«O Orientalismo romântico de Foucault», podia muito bem ser o título deste livro, que coloca, a partir de uma perspectiva feminista e de esquerda, questões profundas e particularmente incómodas sobre o pensamento de Foucault e a sua crítica enviesada da modernidade. Sendo um dos autores canónicos do actual pós-modernismo nas Ciências Sociais e Humanas, o assunto é tanto mais curioso quanto Michel Foucault ganhou fama pela sua «filosofia da suspeição» e pela «desconstrução» das grandes narrativas e utopias ocidentais. Ironicamente, Foucault, o «desconstrutor» e «genealogista», afinal também tinha a sua utopia romântica. Qual era? Vejamos os acontecimentos. Com o início da revolução iraniana, Foucault decidiu visitar o Irão para assistir ao desenrolar desta, que foi objecto do seu particular interesse e entusiasmo como intelectual «engagé». Na sua deslocação ao Irão assumiu um papel de jornalista de investigação, funcionando como correspondente especial do jornal italiano «Corriere della sera». Publicou também algumas das suas peças jornalísticas na imprensa francesa, nomeadamente no jornal «Le Monde» e na revista «Nouvel Observateur». Nesses textos, Foucault retratou de forma quase entusiástica o movimento islamista iraniano liderado pelo Ayatollah Ruhollah Khomeini, vendo-o como uma nova forma de «vontade política», perfeitamente unificada, que abria «uma dimensão espiritual na política». Isto, em contraste com as «cruéis, selvagens, egoístas, desonestas e opressivas sociedades» criadas pelo moderno capitalismo liberal. Como realçam Janet Afary e Kevin B. Anderson, uma ilação profunda resulta do episódio iraniano de Foucault e não está apenas relacionada com este pensador. A ilação é particularmente importante para a actualidade e está relacionada com o fenómeno geral do «fundamentalismo religioso», mostrando a existência de um bloqueio intelectual que afecta várias correntes da esquerda política, impedindo uma resposta adequada a este.»

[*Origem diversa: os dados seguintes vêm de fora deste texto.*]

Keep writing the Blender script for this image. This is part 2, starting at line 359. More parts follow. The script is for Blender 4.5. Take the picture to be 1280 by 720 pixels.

José Pedro Teixeira Fernandes
José Pedro Teixeira Fernandes
1 comentário:
Já é dia 25.
Peço desculpa de te incomodar João, mas em comentário a post anterior fiz-te uma perguntinha que por sinal agora volto a colocar-te, a propósito da "tentação iraniana" de Foucault lembrada por Teixeira Fernandes.Lá em baixo eu referi-me à concessão de Foucault a uma certa ideia de Ordem e aos riscos dessa revisão de pensamento no domínio do político. E não deixa de ser perturbador que alguém que estudou o delírio, o possa ter "interpretado", no caso em concreto, que é de delírio, como tendo a virtualidade de abrir uma «dimensão espiritual na política». Mas não foi o teu, o nosso homenageado de hoje, que expressamente relativizou a Verdade?
Uma vez mais boa noute e muitos cumprimentos.